## REQUIREMENTS
Copy each line of the data below exactly, leaving out pictures.

%%

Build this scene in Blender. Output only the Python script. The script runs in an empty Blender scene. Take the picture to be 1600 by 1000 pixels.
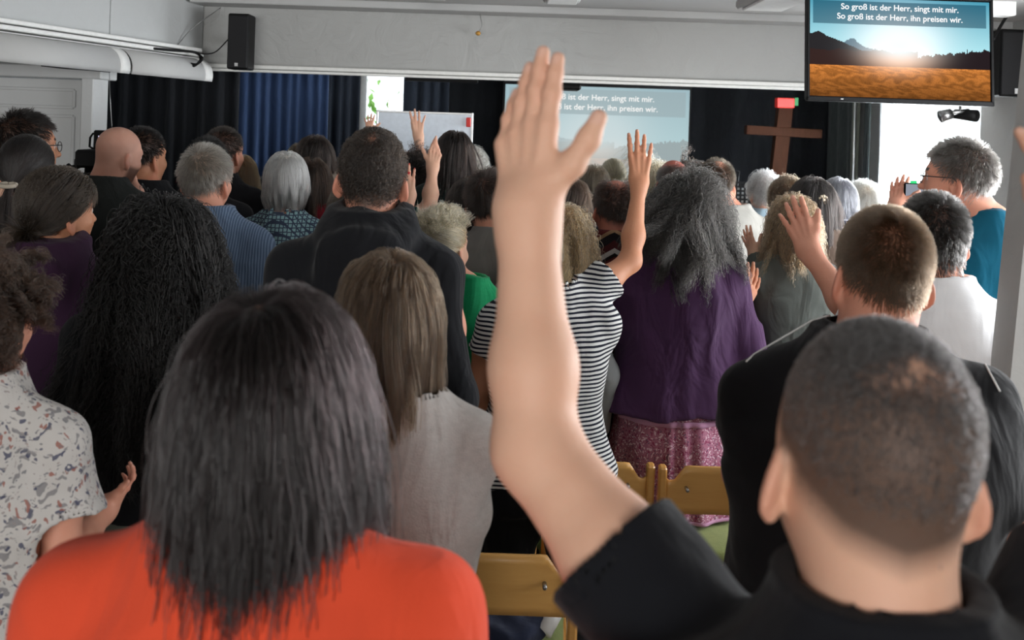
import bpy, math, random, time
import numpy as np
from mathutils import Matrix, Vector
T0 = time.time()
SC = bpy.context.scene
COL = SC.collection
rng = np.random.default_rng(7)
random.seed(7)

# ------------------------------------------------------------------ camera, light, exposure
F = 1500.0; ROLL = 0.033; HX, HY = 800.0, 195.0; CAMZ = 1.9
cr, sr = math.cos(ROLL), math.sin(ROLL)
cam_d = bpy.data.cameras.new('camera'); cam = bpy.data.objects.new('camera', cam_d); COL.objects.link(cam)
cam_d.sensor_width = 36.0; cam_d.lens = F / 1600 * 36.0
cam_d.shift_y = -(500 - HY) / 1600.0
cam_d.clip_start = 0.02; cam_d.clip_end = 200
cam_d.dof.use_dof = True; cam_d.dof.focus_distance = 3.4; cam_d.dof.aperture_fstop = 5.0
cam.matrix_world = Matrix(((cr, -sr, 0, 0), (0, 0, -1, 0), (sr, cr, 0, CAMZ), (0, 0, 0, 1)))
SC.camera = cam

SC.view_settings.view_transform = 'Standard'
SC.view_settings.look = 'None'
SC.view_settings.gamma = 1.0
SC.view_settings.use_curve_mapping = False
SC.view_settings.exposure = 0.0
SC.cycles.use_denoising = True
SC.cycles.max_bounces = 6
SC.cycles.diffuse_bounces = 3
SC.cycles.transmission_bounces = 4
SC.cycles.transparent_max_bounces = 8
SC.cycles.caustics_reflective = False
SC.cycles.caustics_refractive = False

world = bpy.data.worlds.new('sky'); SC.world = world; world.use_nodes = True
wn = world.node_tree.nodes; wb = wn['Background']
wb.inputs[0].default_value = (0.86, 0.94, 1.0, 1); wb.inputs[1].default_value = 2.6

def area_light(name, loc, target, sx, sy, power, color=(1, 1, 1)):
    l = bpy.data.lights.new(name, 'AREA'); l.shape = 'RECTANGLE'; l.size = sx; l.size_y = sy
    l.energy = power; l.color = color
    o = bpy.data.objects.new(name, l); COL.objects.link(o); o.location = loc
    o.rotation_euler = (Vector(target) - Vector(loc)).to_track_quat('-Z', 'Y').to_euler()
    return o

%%

## PROBLEM SOLUTION
Build this scene in Blender. Output only the Python script. The script runs in an empty Blender scene. Take the picture to be 1600 by 1000 pixels.
import bpy, math, random, time
import numpy as np
from mathutils import Matrix, Vector
T0 = time.time()
SC = bpy.context.scene
COL = SC.collection
rng = np.random.default_rng(7)
random.seed(7)

# ------------------------------------------------------------------ camera, light, exposure
F = 1500.0; ROLL = 0.033; HX, HY = 800.0, 195.0; CAMZ = 1.9
cr, sr = math.cos(ROLL), math.sin(ROLL)
cam_d = bpy.data.cameras.new('camera'); cam = bpy.data.objects.new('camera', cam_d); COL.objects.link(cam)
cam_d.sensor_width = 36.0; cam_d.lens = F / 1600 * 36.0
cam_d.shift_y = -(500 - HY) / 1600.0
cam_d.clip_start = 0.02; cam_d.clip_end = 200
cam_d.dof.use_dof = True; cam_d.dof.focus_distance = 3.4; cam_d.dof.aperture_fstop = 5.0
cam.matrix_world = Matrix(((cr, -sr, 0, 0), (0, 0, -1, 0), (sr, cr, 0, CAMZ), (0, 0, 0, 1)))
SC.camera = cam

SC.view_settings.view_transform = 'Standard'
SC.view_settings.look = 'None'
SC.view_settings.gamma = 1.0
SC.view_settings.use_curve_mapping = False
SC.view_settings.exposure = 0.0
SC.cycles.use_denoising = True
SC.cycles.max_bounces = 6
SC.cycles.diffuse_bounces = 3
SC.cycles.transmission_bounces = 4
SC.cycles.transparent_max_bounces = 8
SC.cycles.caustics_reflective = False
SC.cycles.caustics_refractive = False

world = bpy.data.worlds.new('sky'); SC.world = world; world.use_nodes = True
wn = world.node_tree.nodes; wb = wn['Background']
wb.inputs[0].default_value = (0.86, 0.94, 1.0, 1); wb.inputs[1].default_value = 2.6

def area_light(name, loc, target, sx, sy, power, color=(1, 1, 1)):
    l = bpy.data.lights.new(name, 'AREA'); l.shape = 'RECTANGLE'; l.size = sx; l.size_y = sy
    l.energy = power; l.color = color
    o = bpy.data.objects.new(name, l); COL.objects.link(o); o.location = loc
    o.rotation_euler = (Vector(target) - Vector(loc)).to_track_quat('-Z', 'Y').to_euler()
    return o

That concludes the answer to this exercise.